I’m going to try to explain some of these terms in as much detail as possible. As always, tell me what confounds you and I will add those terms in with my explanation. Note that the below is a logically ordered sequence, not alphabetic.

Investor: You. This means the person who is investing. It’s not any third party person who you need to give your money. This is you.

Investing, Saving: There’s a difference. Essentially, investing is the art of growing your money, after you have paid tax and accounted for inflation. Saving is just about having more money than you spend.

Return: The rate at which your money grows when you invest. Sometimes return is used to depict how much you get back when you put in some money. Mostly measured in percentages.

Risk: When you invest, you have a possibility of losing some or all of the money you invested. This may be a small probability (low risk) or a large one (high risk). For instance, if you put some money to buy oranges, hoping you can sell them for a higher price, no one may buy any of your oranges and you have lost all your initial investment. This is a high risk investment. On the other hand, putting your money in a fixed deposit in a bank is quite safe – low risk, but not zero risk; after all the bank may go bust. Note usually that risk is directly proportional to potential for return; higher the risk, higher is the potential for return.
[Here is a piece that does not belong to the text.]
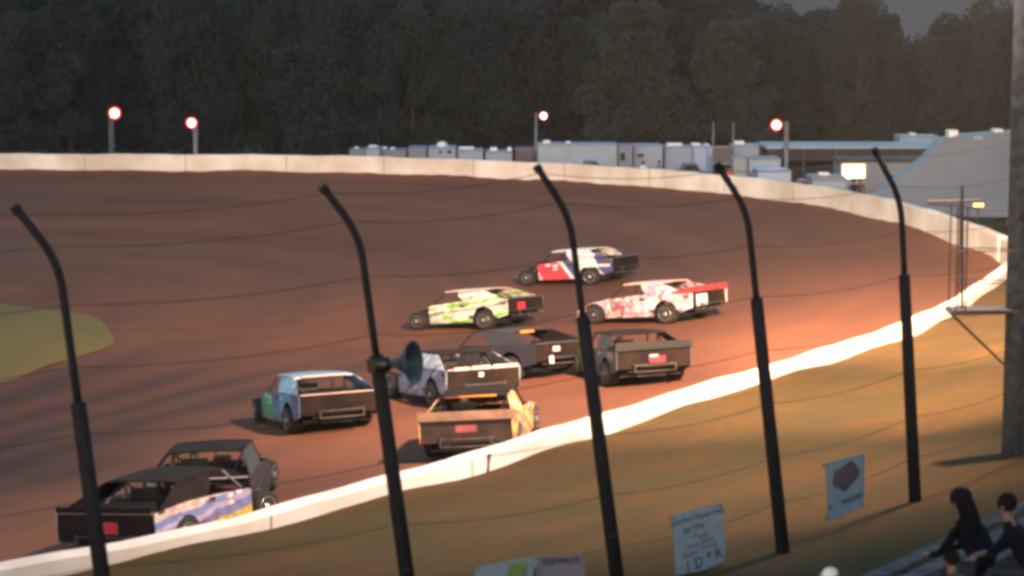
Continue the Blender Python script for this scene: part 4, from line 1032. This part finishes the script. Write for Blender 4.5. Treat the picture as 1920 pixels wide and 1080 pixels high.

Equity, stocks, shares: Terms for units of companies. Every company is divided into units called shares, and you can buy these units (of public companies) on stock exchanges. Since some companies do very well in their fields compared to their counterparts, they tend to be in demand and therefore their price increases.

Funds: A term for Mutual Funds.

Portfolio: An enumeration of your investments. These can be some stocks, some mutual funds, a few fixed deposits etc.

Net Worth, Corpus: What your portfolio is worth, if you take the current market value for each investment you hold. Corpus is usually used when you can get income using that money.

Cash flow: A complex word for a simple concept – Cash flow is a list of what you earn (income) minus what you spend (expenditure). The list can be monthly – which gives your monthly cash flow – or yearly.

Assets: What you own. See this article for more.

Liabilities: What you have to give back to others. See this article for more.

Capital, Principal: This is the money you have invested. If you buy something for Rs. 100, then your capital was Rs. 100. If you manage to sell it for Rs. 110, you have a positive return of Rs. 10, because your initial Rs. 100 is returned to you and you have Rs. 10 left after taking out the capital. But if you sell for Rs. 90, you have lost Rs. 10 of your capital.

Interest: Usually depicts a percentage rate of the capital that you receive (or pay) for an investment (or a loan).

Diversification: Investing in different areas, low risk and high risk, or in different sectors of industry, or different methods of investment etc. The idea is to reduce the risk of one area going down and pulling you with it.